•  How Heliographs worked to send military messages

A heliogragh reflects the sun using mirrors to send signals to a distant line-of-sight receiving station.

A military heliograph crew would climb to the peak of a high mountain to set up a highly-polished mirror. Their goal was to reflect the sun toward another military crew on a distant high mountain top. Each crew mounted a mirror so it could "nod" on pivots, then connected the back of that mirror to a Morse key. A trained heliograph operator using the key could control whether the mirror pointed precisely toward the distant receiving station--or "nodded" slightly off that precise point. The resulting flashes of light could be short or a bit longer, representing the dots and dashes of Morse code.

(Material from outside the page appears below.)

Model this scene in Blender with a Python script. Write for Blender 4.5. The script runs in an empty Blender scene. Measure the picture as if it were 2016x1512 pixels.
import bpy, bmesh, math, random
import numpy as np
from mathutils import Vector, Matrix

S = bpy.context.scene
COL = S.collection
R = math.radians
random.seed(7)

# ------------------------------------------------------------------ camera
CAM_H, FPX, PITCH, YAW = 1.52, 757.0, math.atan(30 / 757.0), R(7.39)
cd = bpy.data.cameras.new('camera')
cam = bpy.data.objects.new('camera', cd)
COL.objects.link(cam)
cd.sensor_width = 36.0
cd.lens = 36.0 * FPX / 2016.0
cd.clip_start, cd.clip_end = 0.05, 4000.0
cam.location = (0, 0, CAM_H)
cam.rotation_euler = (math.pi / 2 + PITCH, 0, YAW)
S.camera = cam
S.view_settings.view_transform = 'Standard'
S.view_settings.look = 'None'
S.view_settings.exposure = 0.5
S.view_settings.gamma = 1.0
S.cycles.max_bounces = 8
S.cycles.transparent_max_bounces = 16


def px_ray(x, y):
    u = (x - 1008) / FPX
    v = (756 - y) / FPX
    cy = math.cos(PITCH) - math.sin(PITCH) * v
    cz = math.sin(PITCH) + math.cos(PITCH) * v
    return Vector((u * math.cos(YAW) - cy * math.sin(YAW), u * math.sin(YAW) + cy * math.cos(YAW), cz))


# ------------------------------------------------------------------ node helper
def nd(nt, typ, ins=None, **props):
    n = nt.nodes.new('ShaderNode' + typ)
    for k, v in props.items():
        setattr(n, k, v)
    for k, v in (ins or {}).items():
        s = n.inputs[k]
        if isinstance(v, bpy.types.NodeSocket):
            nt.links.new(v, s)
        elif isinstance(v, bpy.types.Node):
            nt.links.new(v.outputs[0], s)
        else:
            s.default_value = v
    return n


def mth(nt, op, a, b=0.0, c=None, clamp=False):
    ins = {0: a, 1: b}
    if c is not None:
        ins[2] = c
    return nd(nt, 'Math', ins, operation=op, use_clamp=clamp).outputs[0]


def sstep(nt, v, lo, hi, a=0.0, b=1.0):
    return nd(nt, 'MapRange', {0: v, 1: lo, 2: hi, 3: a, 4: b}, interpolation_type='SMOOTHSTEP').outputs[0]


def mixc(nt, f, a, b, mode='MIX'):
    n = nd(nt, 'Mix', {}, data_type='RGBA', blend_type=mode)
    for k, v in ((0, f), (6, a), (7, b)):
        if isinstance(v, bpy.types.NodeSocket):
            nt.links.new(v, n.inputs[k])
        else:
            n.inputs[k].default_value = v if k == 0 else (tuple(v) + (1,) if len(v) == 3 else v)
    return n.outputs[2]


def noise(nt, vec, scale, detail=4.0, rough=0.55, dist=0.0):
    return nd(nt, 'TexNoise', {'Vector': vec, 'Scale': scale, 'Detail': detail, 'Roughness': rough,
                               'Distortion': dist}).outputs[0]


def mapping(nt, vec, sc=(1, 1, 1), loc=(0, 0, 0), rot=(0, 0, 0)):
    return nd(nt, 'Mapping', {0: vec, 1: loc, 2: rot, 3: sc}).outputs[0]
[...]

The crew at the second distant high mountain included a trained signal man who watched through a telescope and saw the flashes of reflected sunlight. He also knew Morse code, and deciphered the message.

It worked much like signalling by using flags, or for that matter, by using puffs of smoke. Using flags, as often done aboard boats at sea, one sailor on a boat could send messages to another sailor watching from another boat. The difference was that a heliograph was used to send flashes of reflected sunlight to carry messages.

Heliographs worked best in locations with many sunny days and where the land surface had unblocked high mountains, such as the deserts of New Mexico and the southwest. An advantage of heliograph communication for military use is that your enemy can't intercept your messages, as they might if you used the telegraph. And your enemy, in the Southwest in the 1880's, Apache Indians, couldn't cut your lines as was done to telegraph wires. A possible disadvantage is that both the sending crew and the receiving crew could be exposed to your enemy. For the Army in the southwest, this meant including up to five guards to accompany every heliograph crew.